AH: How did your success in last year's Main Event change you?

Maria Ho:
I'm still the same player and person but the thing it has probably done the most is that it changed how people view me and more people try and bust me now. (Maria jokes about how that was probably the case with the guy that just took her out of the tournament with pocket 7's against her pocket aces). People are usually more aggressive against me now since they've seen me on television.

AH: How would you characterize your style of play?

Maria Ho:
A lot of it depends on what the structure of the tournament is but I would say that I am pretty loose aggressive pre-flop.
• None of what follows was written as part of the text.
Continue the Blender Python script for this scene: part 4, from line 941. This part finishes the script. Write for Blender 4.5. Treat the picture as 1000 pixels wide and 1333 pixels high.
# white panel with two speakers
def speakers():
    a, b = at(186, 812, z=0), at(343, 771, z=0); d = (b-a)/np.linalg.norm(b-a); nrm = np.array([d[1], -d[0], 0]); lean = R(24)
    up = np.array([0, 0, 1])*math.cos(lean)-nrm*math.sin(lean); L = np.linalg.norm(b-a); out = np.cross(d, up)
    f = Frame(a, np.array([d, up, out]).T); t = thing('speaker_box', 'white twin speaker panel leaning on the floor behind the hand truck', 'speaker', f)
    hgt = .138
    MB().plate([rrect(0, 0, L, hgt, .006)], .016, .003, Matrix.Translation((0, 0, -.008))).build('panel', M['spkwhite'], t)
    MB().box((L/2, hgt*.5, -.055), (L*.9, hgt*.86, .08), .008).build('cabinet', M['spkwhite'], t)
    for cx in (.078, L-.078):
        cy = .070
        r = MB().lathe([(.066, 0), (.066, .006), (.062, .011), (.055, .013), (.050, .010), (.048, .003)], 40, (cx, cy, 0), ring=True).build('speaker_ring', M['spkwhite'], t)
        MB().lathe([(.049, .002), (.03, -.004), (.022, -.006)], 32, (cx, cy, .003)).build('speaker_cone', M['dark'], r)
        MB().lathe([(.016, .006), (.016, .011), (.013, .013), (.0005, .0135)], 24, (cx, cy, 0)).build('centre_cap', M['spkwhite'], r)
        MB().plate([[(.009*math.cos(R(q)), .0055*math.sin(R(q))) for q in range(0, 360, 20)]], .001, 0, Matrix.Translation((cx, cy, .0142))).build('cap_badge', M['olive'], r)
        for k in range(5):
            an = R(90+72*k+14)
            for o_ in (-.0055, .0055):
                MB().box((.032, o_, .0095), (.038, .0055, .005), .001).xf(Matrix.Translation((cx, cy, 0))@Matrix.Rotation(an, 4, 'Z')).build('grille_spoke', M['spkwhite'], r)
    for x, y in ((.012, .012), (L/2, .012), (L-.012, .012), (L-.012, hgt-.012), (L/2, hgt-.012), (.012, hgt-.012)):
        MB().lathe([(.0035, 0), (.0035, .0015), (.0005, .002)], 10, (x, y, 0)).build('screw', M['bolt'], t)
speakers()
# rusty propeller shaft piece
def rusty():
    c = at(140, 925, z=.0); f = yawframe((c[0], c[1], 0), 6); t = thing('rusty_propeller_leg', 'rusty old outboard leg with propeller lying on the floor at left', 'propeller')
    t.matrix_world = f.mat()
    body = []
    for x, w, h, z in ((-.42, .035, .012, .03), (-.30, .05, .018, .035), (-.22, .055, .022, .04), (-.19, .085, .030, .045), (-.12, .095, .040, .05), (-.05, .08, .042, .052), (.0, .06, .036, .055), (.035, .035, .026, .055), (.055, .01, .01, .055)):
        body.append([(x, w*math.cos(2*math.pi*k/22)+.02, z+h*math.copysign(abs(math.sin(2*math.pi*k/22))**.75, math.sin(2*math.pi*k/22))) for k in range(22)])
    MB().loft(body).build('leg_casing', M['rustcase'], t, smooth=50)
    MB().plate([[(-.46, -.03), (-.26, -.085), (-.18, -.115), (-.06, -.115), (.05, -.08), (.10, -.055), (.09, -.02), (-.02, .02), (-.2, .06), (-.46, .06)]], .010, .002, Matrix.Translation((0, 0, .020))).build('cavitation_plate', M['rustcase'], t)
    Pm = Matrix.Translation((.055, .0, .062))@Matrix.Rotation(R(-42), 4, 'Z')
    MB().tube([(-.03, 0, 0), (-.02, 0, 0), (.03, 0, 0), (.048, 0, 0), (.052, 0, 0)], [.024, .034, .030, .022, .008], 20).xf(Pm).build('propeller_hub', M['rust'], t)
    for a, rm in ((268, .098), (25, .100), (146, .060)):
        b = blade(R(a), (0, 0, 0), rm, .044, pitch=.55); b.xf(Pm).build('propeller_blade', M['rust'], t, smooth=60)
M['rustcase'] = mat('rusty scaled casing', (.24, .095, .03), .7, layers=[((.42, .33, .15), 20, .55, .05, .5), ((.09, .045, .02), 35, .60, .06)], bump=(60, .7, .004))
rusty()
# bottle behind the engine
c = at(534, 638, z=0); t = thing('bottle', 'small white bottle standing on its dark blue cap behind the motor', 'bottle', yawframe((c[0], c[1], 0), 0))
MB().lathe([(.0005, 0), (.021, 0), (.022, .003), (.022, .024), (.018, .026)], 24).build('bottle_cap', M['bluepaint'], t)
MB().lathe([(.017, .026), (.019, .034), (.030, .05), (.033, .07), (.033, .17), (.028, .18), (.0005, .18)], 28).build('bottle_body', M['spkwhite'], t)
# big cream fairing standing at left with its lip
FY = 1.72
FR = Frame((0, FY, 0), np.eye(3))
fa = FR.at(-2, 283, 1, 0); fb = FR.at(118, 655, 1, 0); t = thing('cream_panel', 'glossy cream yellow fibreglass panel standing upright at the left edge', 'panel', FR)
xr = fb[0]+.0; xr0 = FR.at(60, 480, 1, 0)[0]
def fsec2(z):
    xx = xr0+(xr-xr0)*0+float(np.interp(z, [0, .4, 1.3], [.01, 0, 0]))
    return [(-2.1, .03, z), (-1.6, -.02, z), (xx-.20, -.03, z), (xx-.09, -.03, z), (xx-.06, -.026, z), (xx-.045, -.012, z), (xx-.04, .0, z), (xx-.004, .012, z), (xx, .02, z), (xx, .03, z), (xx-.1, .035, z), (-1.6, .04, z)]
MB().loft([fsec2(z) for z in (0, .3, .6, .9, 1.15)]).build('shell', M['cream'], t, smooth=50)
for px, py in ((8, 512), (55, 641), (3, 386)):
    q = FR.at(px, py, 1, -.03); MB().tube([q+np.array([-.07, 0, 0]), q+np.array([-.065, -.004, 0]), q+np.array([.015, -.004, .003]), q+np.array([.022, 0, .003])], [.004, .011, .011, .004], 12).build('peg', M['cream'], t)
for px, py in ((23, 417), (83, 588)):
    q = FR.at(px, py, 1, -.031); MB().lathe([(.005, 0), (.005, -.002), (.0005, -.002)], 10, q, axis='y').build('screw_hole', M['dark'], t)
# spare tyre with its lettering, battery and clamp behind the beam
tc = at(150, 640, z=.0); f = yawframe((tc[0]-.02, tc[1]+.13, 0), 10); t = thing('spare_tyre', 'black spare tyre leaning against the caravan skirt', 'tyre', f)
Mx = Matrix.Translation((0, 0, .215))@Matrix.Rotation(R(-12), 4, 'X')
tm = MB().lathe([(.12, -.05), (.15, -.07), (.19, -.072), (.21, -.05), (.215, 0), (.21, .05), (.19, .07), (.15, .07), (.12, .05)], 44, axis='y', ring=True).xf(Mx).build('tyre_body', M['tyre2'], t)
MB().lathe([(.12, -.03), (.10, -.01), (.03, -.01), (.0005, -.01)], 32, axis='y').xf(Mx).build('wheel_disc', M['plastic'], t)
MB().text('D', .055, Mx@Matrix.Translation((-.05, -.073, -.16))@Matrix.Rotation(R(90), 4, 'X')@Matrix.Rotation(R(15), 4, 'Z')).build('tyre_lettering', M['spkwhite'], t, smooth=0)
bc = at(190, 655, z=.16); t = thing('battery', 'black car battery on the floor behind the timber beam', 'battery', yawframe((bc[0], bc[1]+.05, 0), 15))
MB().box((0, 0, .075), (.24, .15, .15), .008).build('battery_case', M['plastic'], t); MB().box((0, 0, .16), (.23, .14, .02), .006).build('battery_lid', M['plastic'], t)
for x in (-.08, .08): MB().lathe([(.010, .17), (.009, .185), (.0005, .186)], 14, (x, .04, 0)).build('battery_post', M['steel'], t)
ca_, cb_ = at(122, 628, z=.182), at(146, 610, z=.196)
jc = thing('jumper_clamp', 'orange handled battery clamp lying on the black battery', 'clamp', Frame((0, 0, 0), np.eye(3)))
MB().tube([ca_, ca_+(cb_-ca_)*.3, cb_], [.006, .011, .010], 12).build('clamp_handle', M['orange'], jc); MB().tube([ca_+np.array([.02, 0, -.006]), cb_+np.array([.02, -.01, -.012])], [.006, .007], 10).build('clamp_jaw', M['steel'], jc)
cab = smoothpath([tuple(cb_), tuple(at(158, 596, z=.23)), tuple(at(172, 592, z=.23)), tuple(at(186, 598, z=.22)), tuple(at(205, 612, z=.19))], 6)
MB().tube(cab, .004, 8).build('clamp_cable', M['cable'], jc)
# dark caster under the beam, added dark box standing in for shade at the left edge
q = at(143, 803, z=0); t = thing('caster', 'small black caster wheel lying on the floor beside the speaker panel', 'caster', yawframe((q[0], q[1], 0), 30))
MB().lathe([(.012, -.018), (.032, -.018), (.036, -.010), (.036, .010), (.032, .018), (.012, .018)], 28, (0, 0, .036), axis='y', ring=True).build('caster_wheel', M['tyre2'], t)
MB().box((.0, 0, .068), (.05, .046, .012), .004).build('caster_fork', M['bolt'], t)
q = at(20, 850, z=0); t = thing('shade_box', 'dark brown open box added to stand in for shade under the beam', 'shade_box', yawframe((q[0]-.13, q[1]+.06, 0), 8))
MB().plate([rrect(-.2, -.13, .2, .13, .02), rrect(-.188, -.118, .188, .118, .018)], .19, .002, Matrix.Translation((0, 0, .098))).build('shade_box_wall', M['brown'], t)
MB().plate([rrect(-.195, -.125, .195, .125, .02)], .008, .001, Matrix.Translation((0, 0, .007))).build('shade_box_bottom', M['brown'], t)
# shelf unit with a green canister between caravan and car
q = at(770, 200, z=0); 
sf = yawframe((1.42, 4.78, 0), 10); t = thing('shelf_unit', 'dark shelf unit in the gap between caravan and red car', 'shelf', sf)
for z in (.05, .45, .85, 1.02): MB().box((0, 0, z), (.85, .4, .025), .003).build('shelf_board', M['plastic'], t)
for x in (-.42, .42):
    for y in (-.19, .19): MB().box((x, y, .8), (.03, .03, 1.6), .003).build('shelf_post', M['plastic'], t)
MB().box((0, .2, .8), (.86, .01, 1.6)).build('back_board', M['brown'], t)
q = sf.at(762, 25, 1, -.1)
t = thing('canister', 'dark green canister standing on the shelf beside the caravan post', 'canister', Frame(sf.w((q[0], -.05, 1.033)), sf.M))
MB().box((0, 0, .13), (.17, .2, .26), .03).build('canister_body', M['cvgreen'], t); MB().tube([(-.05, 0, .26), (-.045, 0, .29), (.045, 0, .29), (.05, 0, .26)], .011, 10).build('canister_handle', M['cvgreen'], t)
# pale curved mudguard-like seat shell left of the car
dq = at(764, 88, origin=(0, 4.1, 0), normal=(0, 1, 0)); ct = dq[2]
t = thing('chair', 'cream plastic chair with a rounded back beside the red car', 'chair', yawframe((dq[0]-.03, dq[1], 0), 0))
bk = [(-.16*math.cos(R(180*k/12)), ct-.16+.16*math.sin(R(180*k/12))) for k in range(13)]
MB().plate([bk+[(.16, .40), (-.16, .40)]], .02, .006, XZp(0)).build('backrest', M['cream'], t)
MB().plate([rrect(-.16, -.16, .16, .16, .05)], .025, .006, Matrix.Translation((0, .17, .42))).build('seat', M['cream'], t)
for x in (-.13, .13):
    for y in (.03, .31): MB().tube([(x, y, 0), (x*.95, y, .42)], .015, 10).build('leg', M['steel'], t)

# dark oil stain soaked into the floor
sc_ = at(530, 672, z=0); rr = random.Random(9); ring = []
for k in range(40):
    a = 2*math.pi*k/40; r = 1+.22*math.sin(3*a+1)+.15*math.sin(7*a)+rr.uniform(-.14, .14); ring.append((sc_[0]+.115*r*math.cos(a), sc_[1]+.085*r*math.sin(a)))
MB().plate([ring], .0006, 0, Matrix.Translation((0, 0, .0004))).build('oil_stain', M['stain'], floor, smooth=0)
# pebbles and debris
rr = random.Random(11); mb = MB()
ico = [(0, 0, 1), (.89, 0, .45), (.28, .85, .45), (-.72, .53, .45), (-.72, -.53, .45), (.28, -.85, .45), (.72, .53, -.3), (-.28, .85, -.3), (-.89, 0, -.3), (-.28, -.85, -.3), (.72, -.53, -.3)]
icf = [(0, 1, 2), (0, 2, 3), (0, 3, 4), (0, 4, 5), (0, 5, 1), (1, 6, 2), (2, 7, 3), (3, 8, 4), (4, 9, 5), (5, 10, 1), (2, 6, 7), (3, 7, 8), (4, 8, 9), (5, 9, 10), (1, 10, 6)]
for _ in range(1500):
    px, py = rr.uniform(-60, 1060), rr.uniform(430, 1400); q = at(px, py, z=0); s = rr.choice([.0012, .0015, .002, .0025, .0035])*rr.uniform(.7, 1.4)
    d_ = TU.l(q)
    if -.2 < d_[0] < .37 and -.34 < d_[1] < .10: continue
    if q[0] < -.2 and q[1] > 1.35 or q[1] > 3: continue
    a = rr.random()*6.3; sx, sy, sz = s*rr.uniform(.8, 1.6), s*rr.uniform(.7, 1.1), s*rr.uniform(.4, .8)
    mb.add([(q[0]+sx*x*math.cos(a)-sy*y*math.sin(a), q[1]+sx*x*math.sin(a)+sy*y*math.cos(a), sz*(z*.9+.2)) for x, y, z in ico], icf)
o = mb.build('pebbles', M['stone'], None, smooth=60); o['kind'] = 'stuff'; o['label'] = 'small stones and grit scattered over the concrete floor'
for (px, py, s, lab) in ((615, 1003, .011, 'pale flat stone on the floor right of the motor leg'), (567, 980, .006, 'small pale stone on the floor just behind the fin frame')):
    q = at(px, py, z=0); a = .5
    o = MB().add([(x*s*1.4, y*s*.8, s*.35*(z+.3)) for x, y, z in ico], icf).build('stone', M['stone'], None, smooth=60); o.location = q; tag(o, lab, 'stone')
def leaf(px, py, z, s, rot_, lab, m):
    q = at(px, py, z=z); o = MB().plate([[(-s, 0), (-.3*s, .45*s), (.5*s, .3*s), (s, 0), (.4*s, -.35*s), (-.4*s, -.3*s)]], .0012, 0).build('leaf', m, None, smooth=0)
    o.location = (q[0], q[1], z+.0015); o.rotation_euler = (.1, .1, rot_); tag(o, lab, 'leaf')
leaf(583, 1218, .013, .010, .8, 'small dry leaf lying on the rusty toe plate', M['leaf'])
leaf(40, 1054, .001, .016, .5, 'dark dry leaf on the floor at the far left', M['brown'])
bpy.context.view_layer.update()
AH: What type of tournament structures do you prefer?

Maria Ho:
Definitely events like the Main Event. I like slower structures where there is more post-flop play and you can make decisions without going broke in one hand.

AH: Do you play online much?

Maria Ho:
More now than I used to, especially since I signed a deal with Bodog and have been playing there.

AH: You're mainly a cash game player right? What limits do you play?

Maria Ho:
Yes, I love tournaments but I play more cash games than tournaments. Usually anything from 100/200 to 400/800 depending on what's going on.

AH: Many people are saying that poker has reached its height... that it has no where to go but down from here. Why do you think that is and is there anything poker can do to get back into the limelight?

Maria Ho:
The UIGEA and how hard it is to get money on and off the Internet had a huge impact. The average player won't think it's worth the trouble or effort to put money into a poker site and it has had a cyclical effect on the rest of the poker world. I think that what ESPN is doing with the Main Event in delaying the final table will be a big help. I know as a sports fan, I am following the Lakers right now, that I hate knowing who's going to win ahead of time and that's always been one of the problems with televised poker. You always knew ahead of time who was going to win. What ESPN is doing will bring some of the suspense back into poker.

AH: How many events are you playing this year?

Maria Ho:
10-15, depending on how I do in some of them. Bodog is putting me into the Main Event so I'll definitely be playing that one.

AH: Last question. Can or will a woman ever win the Main Event?

Maria Ho:
Absolutely. What people don't realize is that there is such a small percentage of woman that play in relation to the number of men that play. It's only a matter of time before a woman wins it. I'm prouder of my finish... 38th out of nearly 6,000 people... than I am of being the last woman standing. It's nice to be recognized but it's important to be recognized in relation to the entire field not just as a woman.